パレスチナ自治区ガザを2007年以来実効支配しているイスラム過激テロ組織「ハマス」は昨年10月7日、イスラエル領土に侵入し、開催中の音楽祭にいたイスラエル人を片っ端から射殺し、近くのキブツ(集団農場)を襲撃しておよそ1200人のユダヤ人を殺害した。
通称「10・7奇襲テロ事件」は今月7日で半年が経過した。懸念されていたことだが、イスラエル軍とハマス間の戦闘は長期化し、人質は依然解放されず、停戦の見通しは不透明だ。ここにきてイラン、レバノンなど近隣諸国を巻き込む大戦へとエスカレートする気配が出てきた。

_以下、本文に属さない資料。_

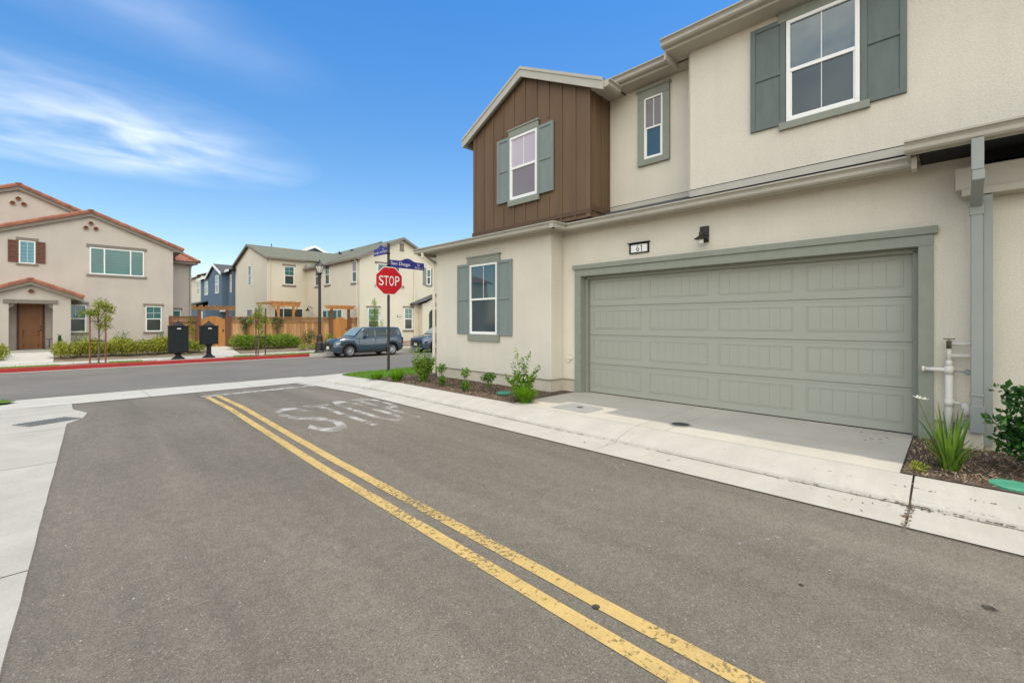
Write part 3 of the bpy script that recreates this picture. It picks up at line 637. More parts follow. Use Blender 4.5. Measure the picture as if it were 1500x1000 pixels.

イスラエルのネタニヤフ首相はハマスのテロ直後、「ハマスの壊滅」と「人質の全員解放」を目標に掲げ、ガザ地区に向けて軍事攻撃を開始した。パレスチナ側の保健当局によると、これまで3万3000人以上のパレスチナ人、主に民間人がイスラエル軍の軍事攻勢の犠牲となった。米国を含む国際社会はイスラエル側に停戦を呼び掛けてきたが、カタール政府やエジプト当局の調停にもかかわらず、イスラエル側とハマス間の停戦交渉は合意に至っていない。なお、イスラエル首相府は5日未明、米国から強く要請されてきたパレスチナ自治区ガザの人道状況の改善のため、エレズ検問所を一時的に開放する緊急措置を決定したばかりだ。
イスラエル軍がハマスの拠点、ガザ最南部ラファに軍事攻勢を準備している中、4月1日、ガザ地区で人道支援中の国際NGO「ワールド・セントラル・キッチン」(WCK)のメンバー7人がイスラエル軍の空爆の犠牲となるという惨事が発生し、国際社会のイスラエル批判は一層高まってきた。国連は「ガザ地区の人道状況は危機的だ」と警告。イスラエル側は軍の誤爆を認め、軍の関係者を処罰するなど事態の鎮静化に乗り出した。
ただし、事態は急変してきた。イスラエル空軍は1日、シリアの首都ダマスカスにあるイラン大使館を空爆し、そこにいた「イラン革命防衛隊」(IRG)の准将2人と隊員5人を殺害した。これを受け、イラン最高指導者ハメネイ師は2日、イスラエルに対して報復を表明、軍は厳戒体制を敷いている。